Am I lucky? Yes. Could it have turned out better or worse? Yes. Did I have something to do with that luck? Probably, by casting a wide and deep net: wide in terms of interests that could lead to new passions and in terms of people watching out for opportunities , and deep in terms of building skills that helped me make the most of new opportunities.

You will always walk on the edge of possibilities, an unimaginably complex path culminating in the present and branching off into innumerable opportunities in the future.

Luck.

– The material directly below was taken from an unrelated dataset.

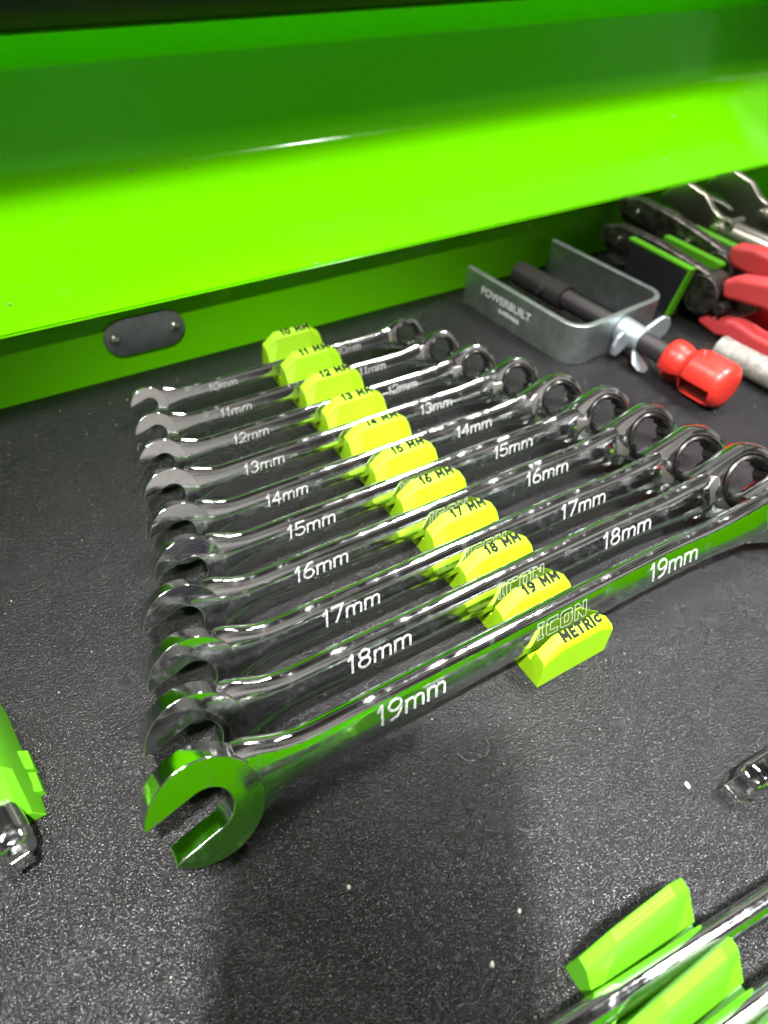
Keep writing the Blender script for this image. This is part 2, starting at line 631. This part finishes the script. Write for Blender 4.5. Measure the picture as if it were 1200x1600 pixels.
def ridge(yb, front, x0, x1, top=17.6, side=13.0, ch=5.6, m=NEON, parent=None, name='ridge'):
    """front: list of (dy, z/top) describing the front and top, relative to the back edge yb"""
    secs = []
    for x, h in ((x0, side), (x0 + ch, top), (x1 - ch, top), (x1, side)):
        s = []
        for dy, z in front:
            s.append((x, yb + dy, min(z, top) * (h / top) if z > side * .75 else z))
        secs.append(s)
    v_, f_ = loft(secs)
    return mk(name, v_, f_, m, parent, smooth=False, bevel=0.12, seg=1)


END = [(-4.6, 0), (-4.6, 14.4), (-4.2, 15.7), (-3.4, 16.7), (-0.5, 17.6), (0, 17.1), (1.2, 3.4), (1.2, 0)]
MID = [(-10.6, 0), (-10.2, 3.4), (-5.0, 14.6), (-4.4, 15.9), (-3.4, 16.7), (-0.5, 17.6), (0, 17.1), (1.2, 3.4), (1.2, 0)]
for i, lab in enumerate(LABELS):
    yb = 76.4 + PITCH * i
    r_ = ridge(yb, END if i == 0 else MID, RX0, RX1, parent=rack)
    wdt = 14.8 if i == 0 else 13.4
    txt = 'METRic' if i == 0 else lab
    xl = RX1 - 5.2 - wdt

    def top(x, y, lift, yb=yb):
        return (x, yb - 3.25 + y, 16.72 + y * 0.9 / 2.9 + lift)
    v_, f_ = ribbons(txt, xl, wdt, -.05, 2.7, 0.92, top, slant=0.0, lift=0.16, gap=0.36)
    mk('lettering', v_, f_, INK, r_, smooth=False)

# ------------------------------------------------------------------ the wrenches
HEADU = {19: 6.2, 18: 11.0, 17: 16.8, 16: 21.2, 15: 29.8, 14: 33.3, 13: 37.0, 12: 40.2, 11: 44.0, 10: 47.5}
RINGU = {19: 228.6, 18: 220.4, 17: 214.4, 16: 211.2, 15: 206.9, 14: 198.0, 13: 192.3, 12: 184.1, 11: 179.2, 10: 173.6}
DY = {19: -0.4, 18: -1.2, 17: -1.9, 16: -1.0, 15: -1.0, 14: -1.6, 13: -.5, 12: 0, 11: .4, 10: 2.2}
TXT = {19: (51.5, 74.3, 152.9, 175.4), 18: (52.9, 75, 150.5, 173.1), 17: (54.5, 75.1, 148.2, 169.3), 16: (55.3, 75.2, 149.4, 169.8),
       15: (61.7, 80.6, 149.1, 168.3), 14: (62.2, 79.3, 144.8, 162.4), 13: (62.6, 79.6, 141, 157.2), 12: (66.4, 81.9, 137.1, 152.2),
       11: (68.8, 83, 134.2, 148.1), 10: (71.8, 85.2, 134.8, 147)}
ORD = ['first', 'second', 'third', 'fourth', 'fifth', 'sixth', 'seventh', 'eighth', 'ninth', 'tenth']
LEVER = {19: -35, 18: 50, 17: -40, 16: -38, 15: 0, 14: 50, 13: 5, 12: 10, 11: 55, 10: 60}


def sell(a, b, n, k=36):
    """superellipse section, returns list of (v, w)"""
    o = []
    for i in range(k):
        t = 2 * math.pi * i / k
        c, s = math.cos(t), math.sin(t)
        o.append((a * math.copysign(abs(c) ** (2 / n), c), b * math.copysign(abs(s) ** (2 / n), s)))
    return o


def sstep(x):
    x = min(1, max(0, x))
    return x * x * (3 - 2 * x)


def wrench(N):
    i = 19 - N
    Rh, T = 0.755 * N, 0.40 * N
    vs0 = 0.78 * N
    y0 = 75 + PITCH * i + DY[N]
    lab = '%d mm chrome combination wrench' % N
    lab = {19: '19 mm chrome ratcheting wrench, the largest and nearest, resting on the black mat',
           10: '10 mm chrome ratcheting wrench, the smallest, next to the green back wall'}.get(
        N, '%d mm chrome ratcheting wrench, %s from the front of the neon rack' % (N, ORD[19 - N]))
    t = thing('combination_wrench', lab, 'wrench', (0, y0, 0.085 * N), (TH + rad(random.uniform(-1.2, 1.2)), 0, 0), 'wrenches in the neon rack')
    uh, ur = HEADU[N], RINGU[N]
    # open jaw: disc minus a 15 degree slot
    go = 0.322 * N
    s0 = math.sqrt(Rh * Rh - go * go)
    a0 = math.degrees(math.atan2(go, s0))
    pts = []
    pts += arc(0, 0, Rh, a0 + 2.2, 360 - a0 - 2.2, 64)          # outer rim from one tip round to the other
    pts += [(s0 - .035 * N, -go - .004 * N), (s0 * .5, -go)]
    pts += [(-.02 * N + .02 * N, -go)]
    pts += [(x, y) for x, y in arc(-.02 * N, 0, go, 270, 90, 20)][1:-1]
    pts += [(0, go), (s0 * .5, go), (s0 - .035 * N, go + .004 * N)]
    ca, sa = -math.cos(rad(15)), -math.sin(rad(15))
    poly = [(uh + p[0] * ca + p[1] * -sa * -1, vs0 + p[0] * sa + p[1] * ca * -1) for p in pts]
    v_, f_ = prism(poly, lambda p: (p[0], p[1], -T / 2), lambda p: (p[0], p[1], T / 2))
    mk('open_jaw', v_, f_, CHROME, t, bevel=0.075 * N, seg=4)
    # shaft
    A, B = 0.320 * N, 0.158 * N
    wr = 0.235 * N                                            # raised ratchet end
    us = uh + Rh * 0.72
    ue = ur - 0.74 * N * 1.28
    secs = []
    K = 46
    for k in range(K + 1):
        f = k / K
        f = f + 0.10 * math.sin(2 * math.pi * f) * -1
        u = us + (ue - us) * f
        fl = 1 - sstep((u - us) / (1.25 * N))
        fr = sstep((u - (ue - 1.5 * N)) / (1.5 * N))
        a = A * (1 + 0.78 * fl * fl + 0.26 * fr)
        b = B * (1 + 0.02 * fl - 0.05 * fr)
        off = wr * 0.62 * sstep((u - (ue - 2.6 * N)) / (2.7 * N))
        secs.append([(u, vs0 + .05 * N + p[0], off + p[1]) for p in sell(a, b, 3.3, 48)])
    v_, f_ = loft(secs)
    sh = mk('shaft', v_, f_, CHROME, t, ang=60)
    sc0 = vs0 + .05 * N

    def surf(x, y, lift):
        q = min(0.98, abs(y - sc0) / A)
        ww = B * (1 - q ** 3.3) ** (1 / 3.3)
        off = wr * 0.62 * sstep((x - (ue - 2.6 * N)) / (2.7 * N))
        return (x, y, ww + off + lift)
    h = 0.29 * N
    for (x0, x1) in (TXT[N][:2], TXT[N][2:]):
        v_, f_ = ribbons('%dmm' % N, x0 + 1.2, (x1 - x0) * .96, sc0 - h * .54, h, 0.042 * N, surf)
        mk('size_marking', v_, f_, ETCH, sh, smooth=False)
    v_, f_ = ribbons('ICON', 107.6, 1.02 * N, sc0 - .13 * N, .26 * N, 0.009 * N + .03, surf, slant=.2, lift=.04)
    mk('brand_marking', v_, f_, ETCHLINE, sh, smooth=False)
    # ratchet head, tilted 15 degrees about the v axis
    Rr, Tr, Rb = 0.76 * N, 0.44 * N, 0.56 * N
    c15, s15 = math.cos(rad(15)), math.sin(rad(15))

    def place(p, q, z):
        return (ur + p * c15 - z * s15, vs0 + q, wr + p * s15 + z * c15)
    hw, dn = 0.40 * N, 1.42 * N                               # half width and distance of the neck
    n = 72

    def ro(a):
        # star shaped outline: circle joined to a neck towards -p
        c, s = math.cos(a), math.sin(a)
        best = Rr
        if c < 0:
            # tangent lines from the circle to the neck corner (-dn, +-hw)
            for sg in (1, -1):
                nx, ny = None, None
                d = math.hypot(dn, hw)
                base = math.atan2(hw * sg, -dn)
                al = base - sg * math.acos(Rr / d)
                den = math.cos(a - al)
                if den > 0.05 and Rr / den > best - 1e-9:
                    # only between tangent point and the neck
                    r = Rr / den
                    if (sg * s >= 0) and abs(a - al if abs(a - al) < math.pi else abs(a - al) - 2 * math.pi) < math.acos(Rr / d) + 1e-3:
                        best = max(best, r)
            best = min(best, dn / max(1e-6, -c))
        return best
    angs = [2 * math.pi * k / n for k in range(n)]
    rs = []
    for a in angs:
        aa = a if a <= math.pi else a - 2 * math.pi
        rs.append(ro(aa))
    e = 0.05 * N
    layers = [(0, Rb, -Tr / 2 + e), (0, Rb, Tr / 2 - e), (0, Rb + e * .9, Tr / 2), (1, -e * 1.6, Tr / 2), (1, -e * .5, Tr / 2 - e * .45),
              (1, 0, Tr / 2 - e * 1.6), (1, e * .25, 0), (1, 0, -Tr / 2 + e * 1.6), (1, -e * .5, -Tr / 2 + e * .45), (1, -e * 1.6, -Tr / 2), (0, Rb + e * .9, -Tr / 2)]
    secs = []
    for kind, d, z in layers:
        s = []
        for a, r in zip(angs, rs):
            q = d if kind == 0 else r + d
            s.append(place(q * math.cos(a), q * math.sin(a), z))
        secs.append(s)
    v_, f_ = ring_loft(secs)
    rh = mk('ratchet_head', v_, f_, CHROME, t, ang=40)
    # twelve point gear ring
    secs = []
    n = 96
    go_, gi_ = Rb - .012 * N, 0.415 * N
    ggeo = [(0, go_, -Tr / 2 - .01 * N), (0, go_, Tr / 2 - .012 * N), (0, go_ - .03 * N, Tr / 2 + .018 * N), (2, 0.03 * N, Tr / 2 + .018 * N), (1, 0, Tr / 2 - .03 * N), (1, 0, -Tr / 2 + .02 * N), (2, .03 * N, -Tr / 2 - .01 * N)]
    for kind, d, z in ggeo:
        s = []
        for k in range(n):
            a = 2 * math.pi * k / n
            ph = ((a * 12 / (2 * math.pi) + .25) % 1.0)
            st = gi_ * (1 + 0.155 * (1 - abs(2 * ph - 1)) ** 1.0)
            q = d if kind == 0 else (st + d if kind == 1 else max(st, gi_ * 1.10) + d)
            s.append(place(q * math.cos(a), q * math.sin(a), z))
        secs.append(s)
    v_, f_ = ring_loft(secs)
    mk('gear_ring', v_, f_, GEAR, t, ang=25)
    # reversing lever in its seat
    la = rad(LEVER[N])
    lc = (-1.03 * N, 0)
    zt = Tr / 2

    def lev(p, q, z):
        return place(lc[0] + p * math.cos(la) - q * math.sin(la), lc[1] + p * math.sin(la) + q * math.cos(la), z)
    seat = [(0.31 * N * math.cos(2 * math.pi * k / 28) * (1 + .12 * math.cos(8 * math.pi * k / 28)), 0.31 * N * math.sin(2 * math.pi * k / 28) * (1 + .12 * math.cos(8 * math.pi * k / 28))) for k in range(28)]
    v_, f_ = prism(seat, lambda p: place(lc[0] + p[0], p[1], zt - .05 * N), lambda p: place(lc[0] + p[0], p[1], zt + .025 * N))
    mk('lever_seat', v_, f_, CHROME, rh, bevel=.02 * N)
    body = arc(0, 0, .20 * N, 60, 300, 12) + [(.14 * N, -.14 * N), (.36 * N, -.09 * N)] + arc(.36 * N, 0, .09 * N, -80, 80, 6) + [(.14 * N, .14 * N)]
    v_, f_ = prism(body, lambda p: lev(p[0], p[1], zt + .01 * N), lambda p: lev(p[0], p[1], zt + .10 * N))
    lv = mk('reverse_lever', v_, f_, NICKEL, rh, bevel=.02 * N)
    return t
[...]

Prepare the soil, plant seeds, and share the ongoing harvest.

Second: Passion is overrated. ;)

By that, I mean that people often hope—or expect—to be swept away by some grand passion, to wake up one morning and find a flame burning in their heart and a job opening that neatly takes advantage of that new flame.

I don’t know much about that because I don’t remember falling in love with my first passion. I’ve been using computers and delighting in how I could use them since before memory.

But I do remember falling in love with writing, because I used to hate it in school. I hated writing book reports and critical analyses that no one else would really read, and that felt like I was just making things up.

Translated into a different context—the very geeky context of sharing code and tips—the love of writing snuck up on me gradually.

Trees start as little seeds and saplings. More often than people expect, passion builds from skill and intention. Sometimes you have to be good at something—or at least decent—before you can love it.

This is not to say that people shouldn’t find work that builds on their strengths and compensates for their weaknesses. Sometimes, though, you can learn a lot about your strengths and surprise yourself with your (non-)weaknesses by applying yourself to something.

No matter what you do, find something to be passionate about and build on it. Build that aspect up as much as you can. When you ride your passion to the limits of your role, you’ll have clues about the next role to take.